[start of Source material]
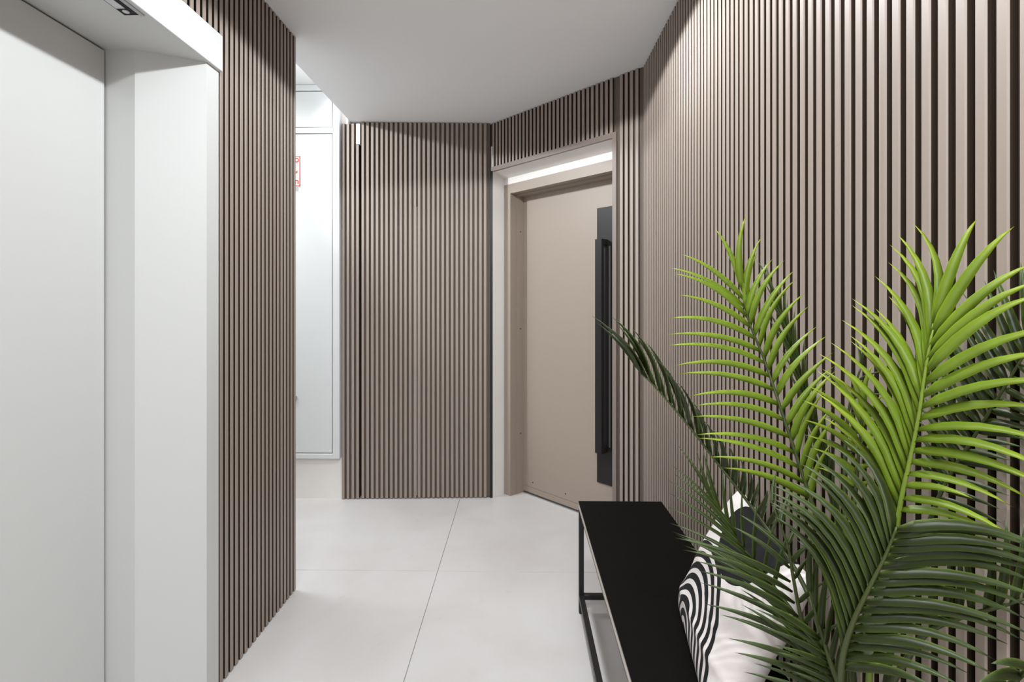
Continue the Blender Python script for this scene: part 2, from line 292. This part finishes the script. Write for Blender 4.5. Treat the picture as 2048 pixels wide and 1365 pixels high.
 {"k":"bright","r":[[0.524,0.788,1.098],[0.518,0.788,1.045],[0.514,0.788,0.987],[0.489,0.768,0.887],[0.472,0.747,0.766]],"L":[[0.51,0.808,1.164],[0.471,0.807,1.168],[0.447,0.807,1.14],[0.439,0.807,1.117],[0.443,0.807,1.086],[0.451,0.807,1.059],[0.459,0.807,1.039],[0.471,0.807,1.008]],"R":[[0.539,0.789,1.175],[0.561,0.787,1.129],[0.567,0.785,1.091],[0.561,0.783,1.054],[0.556,0.781,1.024],[0.547,0.779,0.995]],"tL":[0,0.5],"tR":[0,0.5],"nL":8,"nR":6,"aL":[0.1,0,0.06],"aR":[-0.08,0,0.06],"w":0.011,"N":[-0.3,-1,0.5]},
 {"k":"deep","r":[[0.568,0.859,1.162],[0.558,0.869,1.106],[0.55,0.869,1.047],[0.535,0.848,0.978],[0.511,0.808,0.882]],"L":[[0.582,0.889,1.206],[0.525,0.886,1.176],[0.515,0.884,1.15],[0.514,0.882,1.112],[0.517,0.88,1.078],[0.52,0.878,1.036]],"R":[[0.575,0.844,1.201],[0.589,0.841,1.159],[0.595,0.838,1.12],[0.598,0.835,1.08],[0.593,0.832,1.049],[0.583,0.829,1.017]],"tL":[0,0.6],"tR":[0,0.6],"nL":6,"nR":6,"aL":[0.05,0,0.08],"aR":[-0.05,0,0.08],"w":0.007,"N":[-0.3,-1,0.5]},
 {"k":"deep","r":[[0.573,0.574,0.946],[0.546,0.589,0.923],[0.518,0.608,0.899],[0.5,0.638,0.859],[0.492,0.668,0.794]],"L":[[0.579,0.574,1.051],[0.569,0.581,1.043],[0.562,0.588,1.029],[0.548,0.594,1.026],[0.537,0.601,1.005],[0.526,0.608,0.994],[0.514,0.614,0.984],[0.505,0.621,0.972],[0.492,0.628,0.957]],"R":[],"tL":[0,0.7],"tR":[0,0.6],"nL":9,"nR":0,"aL":[0.05,0,0],"aR":[0,0,0.1],"w":0.011,"N":[-0.4,-1,0.1]},
 {"k":"deep","r":[[0.446,0.447,0.957],[0.456,0.477,0.921],[0.464,0.527,0.844],[0.466,0.587,0.727]],"L":[[0.443,0.437,0.997],[0.409,0.443,0.957],[0.393,0.45,0.942],[0.379,0.456,0.923]],"R":[[0.445,0.427,0.983],[0.456,0.442,0.954],[0.468,0.457,0.919]],"tL":[0,0.4],"tR":[0,0.4],"nL":4,"nR":3,"aL":[0.02,0,0.08],"aR":[0,0,0.06],"w":0.012,"N":[-0.2,-0.8,0.6]},
]
# ================================================================ SETTING
H = 2.45           # dropped ceiling
H2 = 2.68          # corridor ceiling

# floor: grout bed with large porcelain tiles set in it
floor = struct(box('floor', (-3.0, -2.45, -0.06), (1.9, 4.85, -0.0025), M['grout']))
for i in range(4):
    for j in range(6):
        x0 = -2.79+1.2*i; y0 = -2.387+1.2*j
        if x0 > 0.5 and j < 3: continue
        t = box('tile', (x0+0.0014, y0+0.0014, -0.0125), (x0+1.2-0.0014, y0+1.2-0.0014, 0.0), M['tile'], floor, bev=0.0006)

# ceilings
bm = bmesh.new(); add_box(bm, (-1.10, -1.62, H), (1.4, 3.9, 2.75)); add_box(bm, (-3.0, -1.62, H), (-1.10, 2.10, 2.75))
struct(obj('ceiling', bm, M['ceiling']))
struct(box('ceiling_corridor', (-3.0, 2.10, H2), (-1.10, 3.9, 2.75), M['white']))

# right slatted wall
XR = 0.613
wr = struct(box('wall_right', (XR+SLAT_D-0.001, -1.62, 0), (XR+0.12, 2.66, H), M['gap']))
y = 0.9813+PITCH/2
ys = []
k = int((2.545-y)/PITCH)
for i in range(-50, k+1): ys.append(y+i*PITCH)
for yy in ys: put_slat(wr, XR, yy, -math.pi/2, 0.004, H-0.002)

# left wall: lift surround in the middle, slats beyond it and above it
XL = -0.993
bm = bmesh.new()
add_box(bm, (XL-0.10, 1.657, 0), (XL-SLAT_D+0.001, 2.235, H))
add_box(bm, (XL-0.10, 0.452, 2.147), (XL-SLAT_D+0.001, 1.657, H))
add_box(bm, (XL-0.10, -1.62, 0), (XL-SLAT_D+0.001, 0.452, H))
wl = struct(obj('wall_left', bm, M['gap']))
yy = 2.236
while yy > -0.3:
    if yy > 1.657+0.008 or yy < 0.452-0.008: put_slat(wl, XL, yy, math.pi/2, 0.004, H-0.002)
    else: put_slat(wl, XL, yy, math.pi/2, 2.149, H-0.002)
    yy -= PITCH
struct(box('wall_corridor_near', (-3.0, 2.10, 0), (XL-0.02, 2.243, 2.75), M['white']))
struct(box('wall_corridor_end', (-3.0, 2.243, 0), (-2.9, 3.9, 2.75), M['white']))
struct(box('wall_rear', (-3.0, -1.74, 0), (1.9, -1.62, 2.75), M['white']))
struct(box('wall_lift_shaft', (-1.42, 0.30, 0), (-1.31, 1.80, H), M['black']))

# back wall behind the corridor (plaster) and behind the concealed doors
YB = 3.300
struct(box('wall_back', (-3.0, YB, 0), (-1.12, 3.9, 2.75), M['plaster']))
struct(box('wall_back_recess', (-1.12, YB+0.075, 0), (-0.19, 3.9, H), M['black']))
# fixed slatted strip at the left of the concealed doors
def yb(x): return 3.284+(x+1.155)*0.040       # front of the slats on the back wall
ab = math.atan(0.040)
bm = bmesh.new()
TB = lambda x, d, z: Vector((x-d*0.04, yb(x)+d, z))
add_box(bm, (-1.155, SLAT_D-0.001, 0), (-1.047, 0.075, 2.436), TB)
strip = struct(obj('trim_1', bm, M['gap']))
for i in range(4):
    x = -1.1445+i*PITCH
    z1 = 2.436 if i < 3 else 2.300
    put_slat(strip, x, yb(x), ab, 0.004, z1)
# concealed slatted door leaves
def slat_door(name, x0, x1, first, label):
    bm = bmesh.new(); add_box(bm, (x0, SLAT_D-0.001, 0.006), (x1, 0.05, 2.447), TB)
    d = struct(obj(name, bm, M['gap']), label)
    x = first
    while x+SLAT_W/2 < x1+0.001:
        put_slat(d, x, yb(x), ab, 0.006, 2.447); x += 0.0306
    return d
d3 = slat_door('door_3', -1.027, -0.6725, -1.0185, 'concealed slatted taupe door leaf left of the thin pale seam')
d4 = slat_door('door_4', -0.6705, -0.196, -0.655, 'concealed slatted taupe door leaf right of the thin pale seam')
box('pivot_bracket', (-1.060, -0.004, 2.302), (-1.036, 0.03, 2.434), M['white'], strip, TB)['label'] = 'white bracket at the top of the slatted strip'
bm = bmesh.new(); add_box(bm, (-0.6732, 0.006, 0.02), (-0.6700, 0.03, 1.9), TB)
obj('seam_edge', bm, M['benchedge'], d4)

struct(box('slit_shade_strip', (-0.1955, 0.002, 0), (-0.179, 0.06, 2.135), M['handle'], None, TB))  # black strip in the open slit beside the reveal, stands for its shade

# 45 degree wall with the entrance door; local s runs along it, d into it
AX, AY, S2 = -0.18, 3.33, math.sqrt(0.5)
W = lambda s, d, z: Vector((AX+s*S2+d*S2, AY-s*S2+d*S2, z))
LW = 1.115
bm = bmesh.new()
add_box(bm, (-0.04, SLAT_D-0.001, 2.161), (LW, 0.30, H), W)
add_box(bm, (0.961, SLAT_D-0.001, 0), (LW+0.02, 0.55, 2.161), W)
we = struct(obj('wall_entrance', bm, M['gap']))
s = -0.002+SLAT_W/2
while s < LW-0.004:
    p = W(s, 0, 0)
    if s > 0.961+0.006: put_slat(we, p.x, p.y, -math.pi/4, 0.004, H-0.002)
    elif s < 0.945: put_slat(we, p.x, p.y, -math.pi/4, 2.159, H-0.002)
    s += PITCH
bm = bmesh.new()
add_box(bm, (-0.012, -0.004, 2.133), (0.961, 0.014, 2.161), W)
add_box(bm, (0.938, -0.004, 0), (0.961, 0.014, 2.133), W)
struct(obj('trim_2', bm, M['trim']))
# plaster reveal round the door
bm = bmesh.new()
add_box(bm, (-0.02, 0.004, 0), (0.0, 0.55, 2.30), W)
v8 = [bm.verts.new(W(*p)) for p in ((0, .014, 2.1335), (.938, .014, 2.1335), (.938, .104, 2.100), (0, .104, 2.100), (0, .014, 2.161), (.938, .014, 2.161), (.938, .104, 2.161), (0, .104, 2.161))]
for f_ in ((0, 1, 2, 3), (4, 7, 6, 5), (0, 4, 5, 1), (1, 5, 6, 2), (2, 6, 7, 3), (3, 7, 4, 0)): bm.faces.new([v8[i] for i in f_])
add_box(bm, (0.0, 0.104, 2.050), (0.938, 0.40, 2.161), W)
add_box(bm, (0.938, 0.014, 0), (0.961, 0.55, 2.161), W)
struct(obj('wall_reveal', bm, M['plaster']))

# ---- door_1: lift door in a deep white surround
d1 = struct(box('door_1', (-1.285, 0.611, 0.006), (-1.240, 1.5035, 2.024), M['lacquer'], bev=0.001), 'plain white lift door set deep in a white splayed surround')
bm = bmesh.new(); add_prism(bm, [(-0.988, 1.657), (-0.988, 1.593), (-1.153, 1.509), (-1.300, 1.509), (-1.300, 1.657)], 0, 2.03)
obj('jamb', bm, M['lacquer'], d1)
bm = bmesh.new(); add_prism(bm, [(-0.988, 0.452), (-0.988, 0.520), (-1.153, 0.604), (-1.300, 0.604), (-1.300, 0.452)], 0, 2.03)
obj('jamb', bm, M['lacquer'], d1)
box('header', (-1.300, 0.446, 2.030), (-0.976, 1.660, 2.147), M['lacquer'], d1, bev=0.0012)
box('door_sill', (-1.30, 0.604, 0.0), (-1.236, 1.509, 0.005), M['steel'], d1)

# ---- door_2: taupe entrance door
bm = bmesh.new()
add_box(bm, (0.068, 0.220, 0.050), (0.872, 0.270, 1.985), W)
d2 = struct(obj('door_2', bm, M['taupe']), 'taupe entrance door with a long black pull handle')
box('kick_strip', (0.068, 0.2185, 0.012), (0.872, 0.268, 0.0485), M['taupe'], d2, W)
bm = bmesh.new()
add_box(bm, (0.003, 0.102, 0.0), (0.062, 0.290, 2.057), W)
add_box(bm, (0.062, 0.160, 0.0), (0.069, 0.290, 2.057), W)
obj('frame_side', bm, M['taupe'], d2)
bm = bmesh.new()
add_box(bm, (0.872, 0.102, 0.0), (0.937, 0.290, 2.057), W)
obj('frame_side', bm, M['taupe'], d2)
bm = bmesh.new()
add_box(bm, (0.062, 0.102, 1.995), (0.872, 0.290, 2.057), W)
add_box(bm, (0.069, 0.160, 1.985), (0.872, 0.290, 1.995), W)
obj('frame_head', bm, M['taupe'], d2)
box('threshold', (0.069, 0.206, 0.0), (0.872, 0.290, 0.006), M['steel'], d2, W)
hp = box('handle_plate', (0.681, 0.211, 0.223), (0.790, 0.221, 1.828), M['handle'], d2, W, bev=0.0008)
hp['label'] = 'long black handle plate'
bm = bmesh.new()
add_box(bm, (0.713, 0.150, 0.413), (0.758, 0.172, 1.638), W)
add_box(bm, (0.713, 0.172, 0.413), (0.758, 0.2115, 0.443), W)
add_box(bm, (0.713, 0.172, 1.608), (0.758, 0.2115, 1.638), W)
obj('pull_bar', bm, M['handle'], hp)
box('inlay', (0.766, 0.2095, 0.443), (0.777, 0.2115, 1.60), M['inlay'], hp, W)
def screw(s, d, z, axis):
    bm = bmesh.new(); n = 10; r = 0.0042
    if axis == 'd': ring = lambda dd: [bm.verts.new(W(s+r*math.cos(6.2832*i/n), d+dd, z+r*math.sin(6.2832*i/n))) for i in range(n)]
    else: ring = lambda dd: [bm.verts.new(W(s+dd, d+r*math.cos(6.2832*i/n), z+r*math.sin(6.2832*i/n))) for i in range(n)]
    a, b = ring(-0.0012), ring(0.0012)
    bm.faces.new(a); bm.faces.new(b)
    for i in range(n): bm.faces.new((a[i], a[(i+1) % n], b[(i+1) % n], b[i]))
    obj('screw', bm, M['screw'], d2)
for s_ in (0.155, 0.435): screw(s_, 0.2195, 0.085, 'd')
for z_ in (0.40, 1.10, 1.75): screw(0.069, 0.19, z_, 's')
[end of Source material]
Brief> Give again, word for word, every line from the top of the data above to the line holding "# corridor ceiling", inclusive, with the pictures left out.

Answer below>
Continue the Blender Python script for this scene: part 2, from line 292. This part finishes the script. Write for Blender 4.5. Treat the picture as 2048 pixels wide and 1365 pixels high.
 {"k":"bright","r":[[0.524,0.788,1.098],[0.518,0.788,1.045],[0.514,0.788,0.987],[0.489,0.768,0.887],[0.472,0.747,0.766]],"L":[[0.51,0.808,1.164],[0.471,0.807,1.168],[0.447,0.807,1.14],[0.439,0.807,1.117],[0.443,0.807,1.086],[0.451,0.807,1.059],[0.459,0.807,1.039],[0.471,0.807,1.008]],"R":[[0.539,0.789,1.175],[0.561,0.787,1.129],[0.567,0.785,1.091],[0.561,0.783,1.054],[0.556,0.781,1.024],[0.547,0.779,0.995]],"tL":[0,0.5],"tR":[0,0.5],"nL":8,"nR":6,"aL":[0.1,0,0.06],"aR":[-0.08,0,0.06],"w":0.011,"N":[-0.3,-1,0.5]},
 {"k":"deep","r":[[0.568,0.859,1.162],[0.558,0.869,1.106],[0.55,0.869,1.047],[0.535,0.848,0.978],[0.511,0.808,0.882]],"L":[[0.582,0.889,1.206],[0.525,0.886,1.176],[0.515,0.884,1.15],[0.514,0.882,1.112],[0.517,0.88,1.078],[0.52,0.878,1.036]],"R":[[0.575,0.844,1.201],[0.589,0.841,1.159],[0.595,0.838,1.12],[0.598,0.835,1.08],[0.593,0.832,1.049],[0.583,0.829,1.017]],"tL":[0,0.6],"tR":[0,0.6],"nL":6,"nR":6,"aL":[0.05,0,0.08],"aR":[-0.05,0,0.08],"w":0.007,"N":[-0.3,-1,0.5]},
 {"k":"deep","r":[[0.573,0.574,0.946],[0.546,0.589,0.923],[0.518,0.608,0.899],[0.5,0.638,0.859],[0.492,0.668,0.794]],"L":[[0.579,0.574,1.051],[0.569,0.581,1.043],[0.562,0.588,1.029],[0.548,0.594,1.026],[0.537,0.601,1.005],[0.526,0.608,0.994],[0.514,0.614,0.984],[0.505,0.621,0.972],[0.492,0.628,0.957]],"R":[],"tL":[0,0.7],"tR":[0,0.6],"nL":9,"nR":0,"aL":[0.05,0,0],"aR":[0,0,0.1],"w":0.011,"N":[-0.4,-1,0.1]},
 {"k":"deep","r":[[0.446,0.447,0.957],[0.456,0.477,0.921],[0.464,0.527,0.844],[0.466,0.587,0.727]],"L":[[0.443,0.437,0.997],[0.409,0.443,0.957],[0.393,0.45,0.942],[0.379,0.456,0.923]],"R":[[0.445,0.427,0.983],[0.456,0.442,0.954],[0.468,0.457,0.919]],"tL":[0,0.4],"tR":[0,0.4],"nL":4,"nR":3,"aL":[0.02,0,0.08],"aR":[0,0,0.06],"w":0.012,"N":[-0.2,-0.8,0.6]},
]
# ================================================================ SETTING
H = 2.45           # dropped ceiling
H2 = 2.68          # corridor ceiling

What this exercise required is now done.